Wednesday, October 29, 2008

TOR Approach

Although TOR and JonDo aim at the same thing, their approach is different. JonDo traffic path is static, protected by the in dependency of screened companies. TOR seems to rely on randomness and safety by numbers.

Everybody can be a TOR relay, even your PC. TOR also changes path every 10 min or so, very much unlike JonDo. So unlike JonDo, it's pretty hard to sniff the entry and exit nodes because they changes for a particular connection.

TOR has a P2P feature that should be helping it's speed. If you run a relay, it should help with the network traffic, hence helping yourself at the same time. However, individuals don't want to be exit nodes, whose IP's will be exposed to whatever TOR users are doing. There is the option to avoid this. Also, since TOR allows all sort of network traffic, not only http, I suspect that it got slowed down a lot by bit torrent users.

Because of the large numbers of nodes across many countries, TOR probably will least be affected by data retention. However, there needs to be alerts when all nodes are in Germany.

When you sniff on a single entry or single exis node, because TOR path changes very often, any user will bound to pass through these nodes at times. This can be avoided by limiting the number of entry (or exit too?) nodes to hop.
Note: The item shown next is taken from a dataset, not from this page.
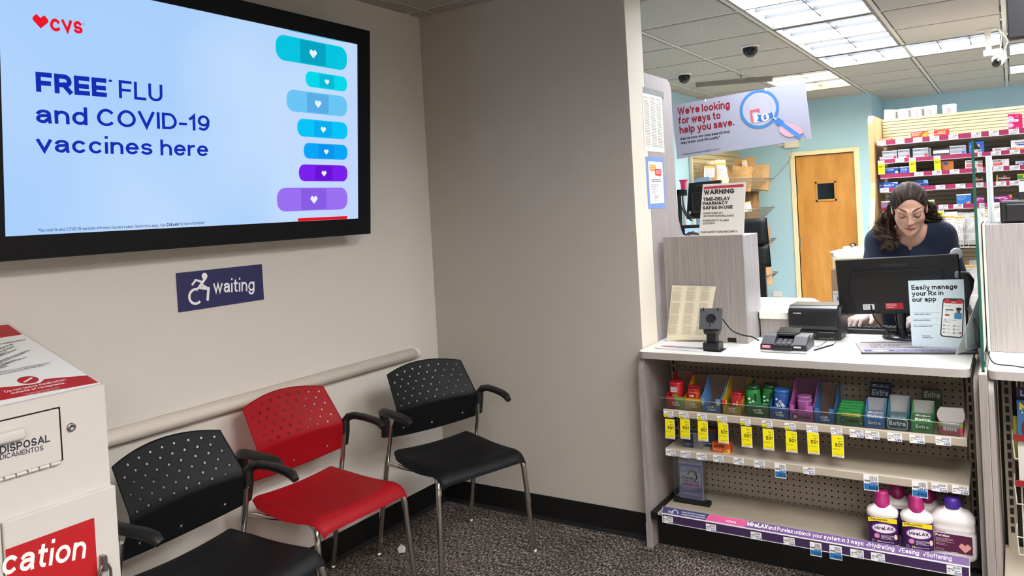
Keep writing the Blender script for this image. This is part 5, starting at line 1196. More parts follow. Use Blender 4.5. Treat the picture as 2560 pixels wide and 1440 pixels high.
a_, b_ = p.loc(2157, 761), p.loc(2187, 774); p.rect(a_.x, a_.y, b_.x, b_.y, '#dcdce0'); p.greek(a_.x + .003, a_.y + .003, b_.x - .02, b_.y - .002, 4, '#8a8a92', .5)
a_, b_ = p.loc(2213, 758), p.loc(2259, 772); p.rect(a_.x, a_.y, b_.x, b_.y, '#b0182c'); p.greek(a_.x + .004, a_.y + .003, a_.x + .045, b_.y - .003, 3, '#e6a8b0', .5)
p.into('stickers', ho_)
bc = PX(2262, 846, Z=CZ); by = 3.66
obj('neck', MB().lathe([(.026, CZ + .012), (.02, CZ + .03), (.019, CZ + .06), (.026, CZ + .115)], (PX(2252, 800, Y=by).x, by, 0), mat('#0e0e10', .12), 20, sy=.7), mo)
obj('foot', MB().lathe([(.075, 0), (.078, .004), (.076, .009), (.03, .014), (0, .014)], (PX(2258, 838, Y=by).x, by, CZ + .0005), mat('#2a2a2d', .2), 32, sx=1.05, sy=1), mo)
cable('cable', 'black video cable dropping from the monitor to the counter', [C(2177, 762, 3.61), C(2181, 780, 3.61), C(2188, 798, 3.63), C(2203, 815, 3.66), C(2220, 826, 3.68), C(2216, 832, 3.7)], .0035)
pw = cable('cable', 'thin black cable trailing from the printer towards the keyboard', [PX(2108, 836, Z=CZ + .002), PX(2122, 834, Z=CZ + .002), PX(2138, 829, Z=CZ + .002), PX(2160, 830, Z=CZ + .002)], .0014)

# keyboard
kb = thing('keyboard', 'black keyboard on the counter under the monitor', 'keyboard', (-.42, 3.80, CZ)); kx0, kx1, ky0, ky1 = PX(2119, 830, Y=3.73).x, -.2, 3.73, 3.86
obj('case', MB().prism([(ky0, CZ + .001), (ky0, CZ + .022), (ky1, CZ + .016), (ky1, CZ + .001)], kx0, kx1, mat('#1b1b1e', .35), 'X'), kb)
obj('trim_line', MB().box(kx0, kx1, ky0 - .0008, ky0 + .001, CZ + .019, CZ + .0225, mat('#8d8d92', .3)), kb)
kx = int((kx1 - kx0) / .0195); kmesh = None
for r_ in range(5):
    for k in range(kx):
        x_, y_ = kx0 + .01 + k * .0195 + (r_ % 2) * .005, ky0 + .02 + r_ * .021
        if kmesh is None: kmesh = obj('key', MB().prism([(-.0085, 0), (.0085, 0), (.0068, .008), (-.0068, .008)], -.008, .008, mat('#3f3f45', .45), 'Y'), None); kmesh.parent = kb; o = kmesh
        else: o = share(kmesh, 'key', (0, 0, 0), kb)
        o.location = Vector((x_, y_, CZ + .0215 - r_ * .0012)) - kb.location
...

JonDo avoid crooked nodes by legal contracts and inspections. In TOR, any crooked node can join the network at any time. If your adversary install larger numbers of high capacity nodes into the network, your anonmity can seriously be affected. The entry nodes have your IP, while the exit nodes have the URL and unencrypted contents. Again, it needs only one uncompromised node to protect your identity.

TOR seems to be usable during early morning in Europe. It's fail safe to download the TOR browser bundle, which include the TOR client, a GUI controller, a browser, and a software proxy to filter out unsafe content. The bundle also comes with a "universal" IM client, with your IP protected by TOR. But a few of the popular IM services won't work.

TOR has some interesting features, such as publishing web content on your PC while hiding your IP. The same hidden service is used in the TORchat bundle, which is a secure serverless chat client, where each user is only identified by a static long code word.

Interestingly, one can chain TOR and JonDo together using the proxy option in JonDo. In theory it doesn' t make the path more secure. But practically, the more nodes are included, it is less likely for rogue nodes to break anonymity, less likely for court orders to be effective.